> I wonder how did one go about starting to learn about these things (even though it's hard as you mentioned)?
Well, read a lot. And ask a lot of questions. And make lots of mistakes - those are the best ways for learning.
Here is a short reading list of useful terms to learn about. Google and read/understand, and follow what you find to other related stuff, and you'll probably learn a lot about what JITs can do to your code:
Inlining. Constant Propagation. Dead code elimination. Loop unrolling. Inline caching. Monomorphic and MegaMorphic. Uncommon Traps. Tiered compilation. Null check elimination. Bounds-check elimination. Lock coarsening. Escape analysis.
As a general starting point for guessing at what a JIT compiler could figure out and do to code, assume the compiler is really, really, really smart. Smarter than you. Smarter than you think is possible. I like to look at at the code and assume that whatever I can deduce myself and pre-compute (or eliminate) the compiler could also deduce and do the same with. If you can take a code sequence (across multiple methods and values), think about it hard, and simplify it to a short set of operations that will perform the same work, assume the compiler can do the same.

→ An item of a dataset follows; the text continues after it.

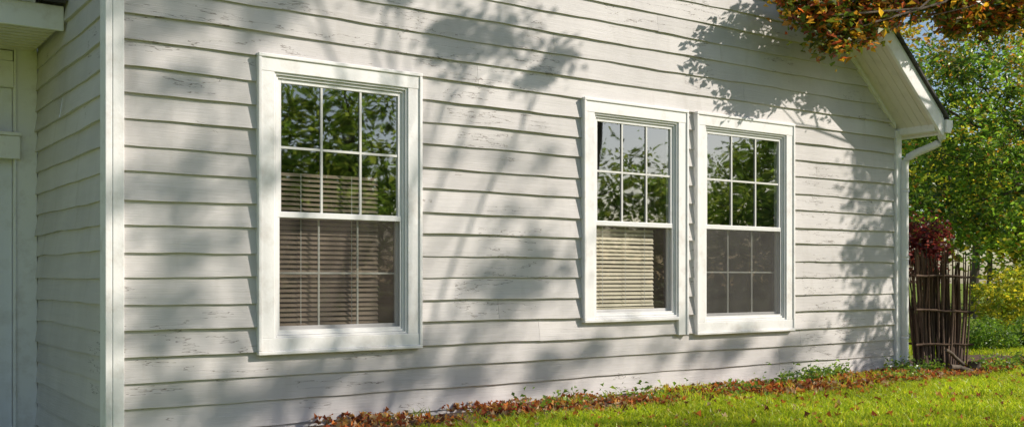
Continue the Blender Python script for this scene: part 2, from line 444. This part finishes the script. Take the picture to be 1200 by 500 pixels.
# ---------------- entry
YD = LW
box('door_wall', -3.0, XL - .145, YD + .1, YD + .25, -.4, 3.3, M_SIDING, house, 0)
box('door_casing', XL - .150, XL - .012, YD - .03, YD + .06, -.4, 2.72, M_TRIM, house, .005)
box('door_casing_backband', XL - .163, XL - .151, YD - .045, YD + .05, -.4, 2.72, M_TRIM, house, .003)
box('door_head', -1.6, XL - .165, YD - .028, YD + .06, 2.27, 2.45, M_TRIM, house, .004)
box('door_slab', -1.5, XL - .166, YD + .03, YD + .075, -.4, 2.268, M_DOOR, house, .004)
L = []
for i in range(3):
    xa = XL - .166 - .12 - (i + 1) * .75
    for (za, zb_) in ((-.2, .15), (.27, .72), (.82, 1.20), (1.3, 1.66)):
        L.append((xa, xa + .62 + .09, YD + .012, YD + .0295, za, zb_))
boxes('door_panels', L, M_DOOR, house, .008)
box('door_ledge', -1.5, XL - .13, YD - .075, YD - .046, 1.76, 1.92, M_TRIM, house, .005)
box('door_ledge_cap', -1.5, XL - .125, YD - .095, YD - .03, 1.921, 1.945, M_TRIM, house, .004)
YE = 1.06
box('entry_fascia', -3.0, XL - .026, YE, YE + .03, 2.50, 2.655, M_TRIM, house, .004)
box('entry_soffit', -3.0, XL - .046, YE + .031, YD + .09, 2.53, 2.55, M_SOFFIT, house, 0)
L = [(-3.0 , XL - .047, YE + .08 + i * .09, YE + .088 + i * .09, 2.524, 2.5295) for i in range(9)]
boxes('entry_soffit_bead', L, M_SOFFIT, house, 0)
mesh_py('entry_roof', [(-3.05, YE - .06, 2.66), (XL - .025, YE - .06, 2.66), (XL - .025, YD + .3, 3.1), (-3.05, YD + .3, 3.1),
                       (-3.05, YE - .06, 2.69), (XL - .025, YE - .06, 2.69), (XL - .025, YD + .3, 3.13), (-3.05, YD + .3, 3.13)],
        [(0, 1, 5, 4), (4, 5, 6, 7), (1, 2, 6, 5), (3, 2, 1, 0), (0, 4, 7, 3)], M_SHINGLE, house)
box('entry_frieze', -3.0, XL - .17, YD - .02, YD + .09, 2.452, 2.5235, M_TRIM, house, .003)

# ------------------------------------------------------------------ ground
gxs = [-150, -30, -6, -2, .4, 1.1, 1.45, 1.8, 2.15, 2.5, 2.9, 6, 12, 30, 150]
gzs = [-.3, -.3, -.3, -.3, -.3, -.28, -.2, -.1, -.02, 0, 0, 0, 0, 0, 0]
gys = [-150, -30, -8, -3, 0, 3, 10, 30, 150]
V = []; F = []
for i, x in enumerate(gxs):
    for j, y in enumerate(gys): V.append((x, y, gzs[i]))
for i in range(len(gxs) - 1):
    for j in range(len(gys) - 1):
        a = i * len(gys) + j; F.append((a, a + len(gys), a + len(gys) + 1, a + 1))
mesh_np('lawn', V, F, M_LAWN, smooth=True)
def bed_edge(x): return -.66 - .08 * math.sin(x * 1.1) - .06 * math.sin(x * 2.9 + 1) - .04 * math.sin(x * 7 + 2) - max(0, x - 8) * .05
V = []; F = []; xs = np.arange(2.3, 13.2, .1)
for i, x in enumerate(xs):
    e = bed_edge(x); back = .0 if x < XR else .9
    for k in range(7):
        t = k / 6; y = back + (e - back) * t
        h = .006 + .035 * math.sin(math.pi * min(1, t * 1.0)) * (0.7 + .3 * math.sin(x * 5 + k)) + random.uniform(0, .008) * (k not in (6,))
        if k == 6: h = .004
        V.append((x, y, h))
    if i:
        for k in range(6):
            a = (i - 1) * 7 + k; F.append((a, a + 1, a + 8, a + 7))
mesh_np('mulch_bed', V, F, M_SOIL, smooth=True)

# ------------------------------------------------------------------ leaves
def leaf_mesh(name, C, S, cols, mat, parent=None, up=.35, width=.5, fold=.25, flat=False):
    n = len(C); C = np.asarray(C); S = np.asarray(S).reshape(-1, 1)
    nr = R.normal(size=(n, 3)); nr[:, 2] = np.abs(nr[:, 2]) + up * 2 if not flat else np.abs(nr[:, 2]) + 1.5
    nr /= np.linalg.norm(nr, axis=1, keepdims=True)
    r = R.normal(size=(n, 3)); u = np.cross(nr, r); u /= np.linalg.norm(u, axis=1, keepdims=True); v = np.cross(nr, u)
    fo = nr * S * fold * R.uniform(.2, 1.2, (n, 1))
    base = C - u * S * .5; tip = C + u * S * .5 - fo * .4
    l = C - u * S * .08 + v * S * width * .5 + fo; rr = C - u * S * .08 - v * S * width * .5 + fo
    V = np.stack([base, l, tip, rr], 1).reshape(-1, 3)
    b = np.arange(n)[:, None] * 4
    F = np.concatenate([b + np.array([[0, 1, 2]]), b + np.array([[0, 2, 3]])], 0)
    return mesh_np(name, V, F, mat, parent, cols=np.repeat(cols, 4, 0))

def palette(n, pal, w=None, var=.25):
    pal = np.array(pal); idx = R.choice(len(pal), n, p=w)
    c = pal[idx] * R.uniform(1 - var, 1 + var, (n, 1)); return c

def clump_points(center, rad, n, clumps, spread=.16, shell=.0):
    d = R.normal(size=(clumps, 3)); d /= np.linalg.norm(d, axis=1, keepdims=True)
    q = d * (R.uniform(shell, 1, (clumps, 1)) ** (1 / 2.2))
    cc = np.array(center) + q * np.array(rad)
    k = R.integers(0, clumps, n)
    sc = R.uniform(.5, 1.4, clumps)
    return cc[k] + R.normal(size=(n, 3)) * spread * sc[k][:, None] * np.array([1, 1, .7]), cc, k

GREEN = [(.05, .10, .018), (.08, .15, .025), (.12, .20, .035), (.17, .23, .04)]
def tree(name, base, fork, trunk_r, clusters, pal, w=None, leaf=.08, seed=0, spread=.2, up=.35, clumpdiv=45, limbr=.42, twigs=14, tone=(.6, 1.35)):
    e = empty(name); random.seed(seed)
    T = Tubes(9)
    fz = Vector(fork); b = Vector(base)
    pts = T.limb(b - Vector((0, 0, .1)), fz, trunk_r, trunk_r * .6, .02, 7)
    T.add([b - Vector((0, 0, .1)), b + Vector((0, 0, .12))], [trunk_r * 1.7, trunk_r * .98])
    allP = []; allC = []
    tw = Tubes(5)
    for (c, rad, n) in clusters:
        c = Vector(c); start = pts[-1 if random.random() < .6 else -2]
        lp = T.limb(start, c, trunk_r * limbr, .008, .04, 7, .06)
        clumps = max(4, int(n / clumpdiv))
        P_, cc, k = clump_points(c, rad, n, clumps, spread)
        allP.append(P_)
        tn = R.uniform(tone[0], tone[1], clumps)[k][:, None]
        allC.append(palette(n, pal, w) * tn)
        for q in cc[:: max(1, len(cc) // twigs)]:
            s = lp[random.choice((4, 5, 6))]
            tw.limb(s, q, .007, .003, .05, 5, .03)
    T.build('trunk', M_BARK, e); tw.build('branches', M_BARK, e)
    P_ = np.concatenate(allP); C_ = np.concatenate(allC)
    leaf_mesh('foliage', P_, leaf * R.uniform(.6, 1.3, len(P_)), C_, M_LEAF, e, up=up, width=.6)
    return e

A_, B_ = 1.2, .95     # sun: direction toward sun (A_,-1,B_)
def tgt(X, z, t): return (X + A_ * t, -t, z + B_ * t)

cl = []
def sh(X, z, t, rx, rz, n, ry=.12): cl.append((tgt(X, z, t), (rx, ry, rz), n))
sh(1.75, 2.35, 7.5, .45, .22, 220); sh(2.3, 2.6, 7.2, .5, .14, 210); sh(1.7, 2.0, 7.3, .4, .06, 80)
sh(1.75, 1.45, 7.8, .55, .10, 190); sh(1.85, 1.12, 7.0, .45, .05, 80)
sh(1.7, .66, 7.4, .5, .07, 130); sh(2.0, .16, 7.1, .8, .12, 400)
sh(3.1, .25, 7.3, .7, .12, 400); sh(3.95, .85, 6.8, .5, .14, 300); sh(4.3, 1.12, 6.7, .3, .06, 70)
sh(4.0, .22, 7.2, .6, .10, 240); sh(5.0, .34, 7.5, .7, .07, 200); sh(6.2, .33, 7.0, .7, .07, 170); sh(7.2, .3, 7.2, .35, .12, 130)
sh(2.8, 1.85, 7.0, .4, .1, 60); sh(4.1, 1.75, 7.7, .5, .04, 70); sh(4.15, 1.4, 7.3, .4, .03, 40)
sh(4.6, 4.8, 8.6, 1.6, .7, 500, .8); sh(2.8, 5.2, 8.6, 1.2, .7, 400, .8)
tree('maple_tree', (12.6, -9.4, 0), (12.4, -9.0, 5.2), .2, cl, GREEN + [(.2, .13, .03)], [.25, .3, .25, .12, .08], .085, 3, .09, limbr=.2, twigs=6)

cl = []
sh(3.95, 2.58, 3.0, .50, .14, 520, .1); sh(3.2, 2.82, 3.1, .45, .08, 280, .1); sh(4.45, 2.42, 2.9, .28, .09, 220, .1)
sh(2.6, 3.05, 3.2, .5, .12, 130, .1); sh(4.6, 4.2, 3.6, .7, .4, 400, .4); sh(3.4, 4.4, 3.8, .8, .4, 400, .4)
tree('cherry_tree', (8.8, -5.2, 0), (8.5, -4.9, 3.4), .10, cl, GREEN, None, .07, 5, .08, limbr=.2, twigs=5)

cl = [((7.12, -.47, 2.96), (.22, .12, .20), 420), ((6.88, -.42, 3.08), (.18, .1, .16), 350), ((6.7, -.42, 3.22), (.2, .1, .12), 300), ((7.35, -.52, 3.10), (.28, .14, .2), 800), ((7.05, -.5, 3.22), (.25, .12, .15), 450), ((7.6, -.58, 3.18), (.25, .14, .16), 700),
      ((7.95, -.66, 3.36), (.35, .16, .16), 900), ((8.45, -.72, 3.38), (.4, .2, .17), 1000), ((8.9, -.6, 3.3), (.4, .22, .14), 1000),
      ((9.3, -.8, 3.4), (.4, .3, .18), 1000), ((9.75, -.7, 3.6), (.4, .3, .2), 800), ((8.9, -.75, 3.6), (.5, .3, .2), 800),
      ((10.2, -.3, 4.1), (.5, .4, .3), 600), ((9.2, -1.1, 4.1), (.8, .5, .4), 1000),
      ((8.2, -.9, 3.9), (.7, .4, .35), 1000), ((11.3, -1.4, 4.6), (1.0, .9, .7), 1000),
      (tgt(8.25, .5, 2.5), (.35, .2, .35), 650), (tgt(8.35, 1.2, 2.7), (.35, .25, .4), 900), (tgt(8.3, 1.9, 2.6), (.35, .3, .35), 800), (tgt(8.35, .1, 2.3), (.35, .2, .2), 350), ((12.2, -2.0, 3.6), (.8, .8, .8), 600)]
AUT = [(.08, .13, .02), (.17, .20, .03), (.40, .20, .03), (.42, .10, .03), (.24, .06, .03), (.62, .38, .04)]
tree('autumn_crabapple_tree', (12.7, -2.6, 0), (12.3, -2.4, 4.3), .13, cl, AUT, [.22, .26, .17, .13, .10, .12], .072, 9, .07, clumpdiv=26, limbr=.15, twigs=6, tone=(.65, 1.5))

cl = []
for (x, y, z, r, n) in [(14.6, 2.4, 1.8, .85, 2400), (15.6, 2.0, 1.9, 1.0, 2200), (14.4, 3.0, 2.8, 1.1, 2800), (15.4, 2.2, 3.1, 1.1, 2600),
                        (14.9, 3.0, 4.0, 1.0, 2000), (16.4, 2.4, 3.3, 1.2, 2000), (13.9, 3.3, 3.7, .8, 1400), (13.6, 3.2, 1.9, .8, 1500), (16.8, 2.2, 1.8, .9, 1300)]:
    cl.append(((x, y, z), (r, r, r * .75), n))
tree('green_shade_tree', (17.4, 2.3, 0), (16.9, 2.4, 2.2), .14, cl, [(.06, .12, .02), (.12, .22, .03), (.20, .32, .04), (.34, .34, .05), (.38, .18, .03)], [.24, .34, .26, .12, .04], .085, 12, .15, clumpdiv=38, limbr=.3, twigs=8, tone=(.35, 1.65))  # wide clump tones put the crown's dark gaps and highlights into leaf colour
cl = [((17.6, 4.0, 4.9), (1.3, 1, .8), 1100), ((19, 4.2, 5.0), (1.2, 1, .6), 900), ((16.4, 4.6, 4.9), (1, 1, .6), 900), ((18.6, 4, 3.6), (1.3, 1, .9), 1300)]
tree('yellow_autumn_tree', (20.2, 4.2, 0), (19, 4.4, 3), .12, cl, [(.18, .21, .03), (.40, .34, .04), (.48, .26, .04)], [.4, .35, .25], .1, 14, .2, limbr=.3, twigs=8)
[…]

Then, look at the code the compiler actually generates, and try to figure out why it didn't do quite as well as you have hoped. It is far better to be disappointed by the compiler, and to address that disappointment by making it "easier" to detect efficiencies you want it to find, than to assume the compiler is stupid. Assuming the compiler is stupid wastes lots of time in "helping" it do stuff it can already do in it's sleep, and often makes ugly code ugly for no reason.

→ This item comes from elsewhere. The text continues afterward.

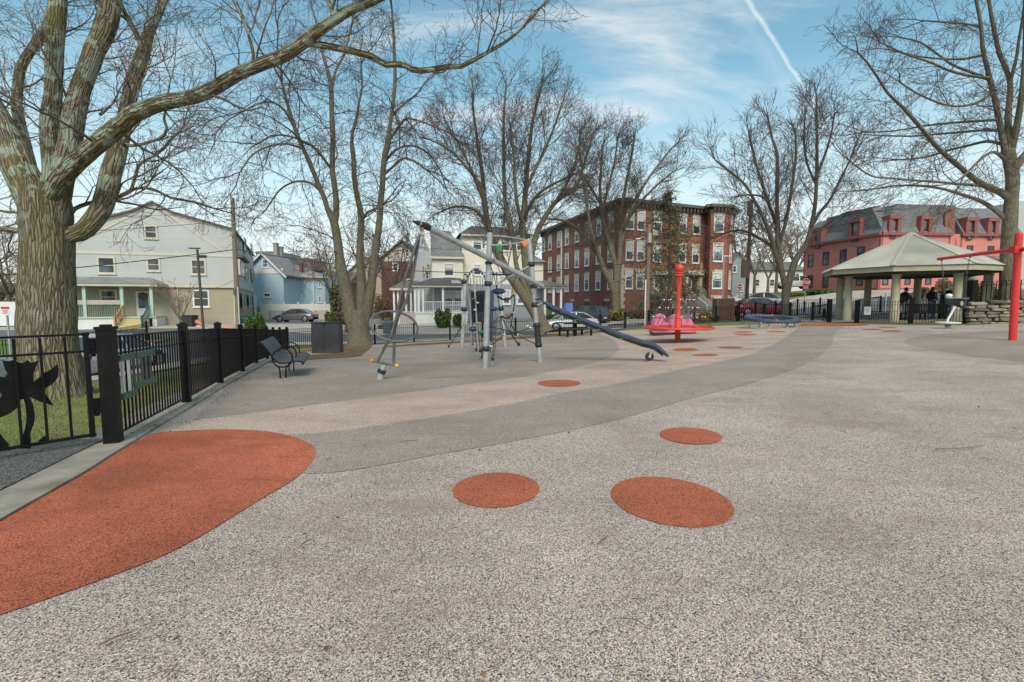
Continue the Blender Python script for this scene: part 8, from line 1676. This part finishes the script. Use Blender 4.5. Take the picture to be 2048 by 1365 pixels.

For an example of this sort of thinking in practice, I often use micro-benchmarking. Whenever I write a micro-benchmark loop and want it to make sure the compiler doesn't optimize the loop away, I make sure that:
1) The loop has side effects that cannot be eliminated (best way to do that is to output something based on an accumulated results of some sort).
2) That the side effects depend on the code I want to make sure run.

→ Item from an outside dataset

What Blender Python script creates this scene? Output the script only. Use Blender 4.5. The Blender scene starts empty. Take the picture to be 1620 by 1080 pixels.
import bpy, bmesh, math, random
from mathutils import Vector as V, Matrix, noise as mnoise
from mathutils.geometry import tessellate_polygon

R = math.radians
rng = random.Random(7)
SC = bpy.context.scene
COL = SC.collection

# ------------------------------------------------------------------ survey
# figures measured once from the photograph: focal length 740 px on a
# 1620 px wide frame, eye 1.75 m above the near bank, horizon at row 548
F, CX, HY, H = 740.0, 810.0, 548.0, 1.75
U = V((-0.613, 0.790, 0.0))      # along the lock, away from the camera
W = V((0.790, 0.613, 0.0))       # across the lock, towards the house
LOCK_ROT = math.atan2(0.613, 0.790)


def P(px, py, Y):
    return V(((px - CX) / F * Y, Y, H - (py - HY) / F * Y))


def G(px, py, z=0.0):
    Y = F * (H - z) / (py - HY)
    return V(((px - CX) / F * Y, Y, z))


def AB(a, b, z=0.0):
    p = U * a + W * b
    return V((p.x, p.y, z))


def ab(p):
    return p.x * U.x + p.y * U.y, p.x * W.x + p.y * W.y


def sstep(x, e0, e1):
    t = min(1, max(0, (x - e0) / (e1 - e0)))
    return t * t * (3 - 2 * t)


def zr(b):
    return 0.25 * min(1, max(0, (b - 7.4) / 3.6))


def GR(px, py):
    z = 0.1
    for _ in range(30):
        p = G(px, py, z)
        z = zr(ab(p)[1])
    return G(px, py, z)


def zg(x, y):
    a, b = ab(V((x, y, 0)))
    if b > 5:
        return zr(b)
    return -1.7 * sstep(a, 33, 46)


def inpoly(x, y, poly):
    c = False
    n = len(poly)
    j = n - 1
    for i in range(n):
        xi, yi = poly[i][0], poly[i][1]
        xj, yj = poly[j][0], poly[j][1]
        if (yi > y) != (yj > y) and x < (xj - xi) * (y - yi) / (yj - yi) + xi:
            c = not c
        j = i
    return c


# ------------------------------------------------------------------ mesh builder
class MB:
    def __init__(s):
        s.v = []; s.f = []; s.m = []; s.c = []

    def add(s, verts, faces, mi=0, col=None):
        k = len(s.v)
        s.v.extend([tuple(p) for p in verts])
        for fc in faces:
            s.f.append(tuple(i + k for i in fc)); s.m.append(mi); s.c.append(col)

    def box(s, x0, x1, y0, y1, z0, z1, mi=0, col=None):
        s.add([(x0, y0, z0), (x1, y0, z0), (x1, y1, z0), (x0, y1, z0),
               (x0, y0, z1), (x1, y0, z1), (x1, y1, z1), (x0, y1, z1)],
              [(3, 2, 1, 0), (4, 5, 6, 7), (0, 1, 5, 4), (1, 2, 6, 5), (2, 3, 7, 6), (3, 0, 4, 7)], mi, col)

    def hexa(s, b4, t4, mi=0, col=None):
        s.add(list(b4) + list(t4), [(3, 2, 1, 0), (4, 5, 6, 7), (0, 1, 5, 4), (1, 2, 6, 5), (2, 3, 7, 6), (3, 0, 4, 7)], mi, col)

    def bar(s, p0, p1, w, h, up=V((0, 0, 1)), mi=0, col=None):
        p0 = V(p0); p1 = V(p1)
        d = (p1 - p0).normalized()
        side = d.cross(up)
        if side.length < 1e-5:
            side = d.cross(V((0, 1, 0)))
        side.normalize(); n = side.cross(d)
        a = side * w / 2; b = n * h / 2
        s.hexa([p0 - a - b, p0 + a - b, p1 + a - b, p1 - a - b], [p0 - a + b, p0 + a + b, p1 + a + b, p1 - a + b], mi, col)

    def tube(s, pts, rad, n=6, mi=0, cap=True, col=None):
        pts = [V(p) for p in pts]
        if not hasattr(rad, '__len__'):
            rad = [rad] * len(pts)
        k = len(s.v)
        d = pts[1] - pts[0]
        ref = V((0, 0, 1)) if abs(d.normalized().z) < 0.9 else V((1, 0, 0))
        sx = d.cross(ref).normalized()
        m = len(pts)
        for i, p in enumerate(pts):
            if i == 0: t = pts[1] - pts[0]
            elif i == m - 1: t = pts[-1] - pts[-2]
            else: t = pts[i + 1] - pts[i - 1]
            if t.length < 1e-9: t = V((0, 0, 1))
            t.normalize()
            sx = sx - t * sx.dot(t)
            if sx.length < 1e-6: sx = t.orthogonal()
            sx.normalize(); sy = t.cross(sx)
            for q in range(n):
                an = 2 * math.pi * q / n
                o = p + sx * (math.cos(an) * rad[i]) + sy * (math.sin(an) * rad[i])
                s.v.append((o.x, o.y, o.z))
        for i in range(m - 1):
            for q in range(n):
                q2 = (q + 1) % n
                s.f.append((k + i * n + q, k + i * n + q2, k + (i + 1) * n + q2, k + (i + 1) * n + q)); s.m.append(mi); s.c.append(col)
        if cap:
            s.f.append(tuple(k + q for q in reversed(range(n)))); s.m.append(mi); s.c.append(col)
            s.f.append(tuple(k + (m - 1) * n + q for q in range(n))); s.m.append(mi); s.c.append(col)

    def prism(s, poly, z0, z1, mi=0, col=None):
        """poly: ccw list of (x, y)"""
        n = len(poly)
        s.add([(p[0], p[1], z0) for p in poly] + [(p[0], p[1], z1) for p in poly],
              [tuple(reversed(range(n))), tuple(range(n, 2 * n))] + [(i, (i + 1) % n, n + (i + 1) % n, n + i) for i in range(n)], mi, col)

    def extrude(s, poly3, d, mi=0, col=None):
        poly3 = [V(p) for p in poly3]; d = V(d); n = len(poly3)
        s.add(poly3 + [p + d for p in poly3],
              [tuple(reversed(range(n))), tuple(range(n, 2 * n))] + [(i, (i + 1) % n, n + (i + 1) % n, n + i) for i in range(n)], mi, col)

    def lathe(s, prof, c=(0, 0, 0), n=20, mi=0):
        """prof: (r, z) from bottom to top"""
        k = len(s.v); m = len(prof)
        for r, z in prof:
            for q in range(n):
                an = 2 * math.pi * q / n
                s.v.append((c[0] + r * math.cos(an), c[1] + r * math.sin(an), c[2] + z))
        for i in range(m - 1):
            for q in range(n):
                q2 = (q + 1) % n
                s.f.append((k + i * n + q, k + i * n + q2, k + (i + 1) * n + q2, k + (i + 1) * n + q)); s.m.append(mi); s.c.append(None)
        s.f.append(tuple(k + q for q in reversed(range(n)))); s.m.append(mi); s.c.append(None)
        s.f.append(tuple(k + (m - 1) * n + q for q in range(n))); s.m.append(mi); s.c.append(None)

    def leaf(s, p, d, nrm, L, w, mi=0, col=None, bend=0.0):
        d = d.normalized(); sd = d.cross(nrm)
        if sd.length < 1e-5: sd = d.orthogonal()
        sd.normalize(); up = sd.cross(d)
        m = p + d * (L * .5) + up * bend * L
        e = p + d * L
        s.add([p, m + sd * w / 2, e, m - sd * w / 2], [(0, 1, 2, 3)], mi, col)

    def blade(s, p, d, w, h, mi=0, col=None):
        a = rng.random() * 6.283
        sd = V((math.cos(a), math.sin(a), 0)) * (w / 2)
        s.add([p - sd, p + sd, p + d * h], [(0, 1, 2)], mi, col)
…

3) That the work is not being repeated on constant values.
4) That the side-effect behavior is complex enough to follow that it will not be practical to pre-derive.
And don't go thinking compilers don't try to figure out what you are doing. Compiler know how to compute series things, for example. Many compilers out there know are smart enough to replace the following code:
DoMyComputation(int i) { return i; }
...
sum = 0;
for (int i = 0; i < 10000; i++) {
sum += DoMyComputation(i);
}
System.out.println(sum);
with:
System.out.prinltn(49995000);
But most compilers today don't know how to do the same to:
sum = 0;
for (int i = 0; i < 10000; i++) {
sum += DoMyComputation(i % 79);
}
System.out.println(sum);
(Note that compilers could get smart enough to beat this too, they just aren't there yet in most cases. So this is "good enough" for current micro-benchmarking practices).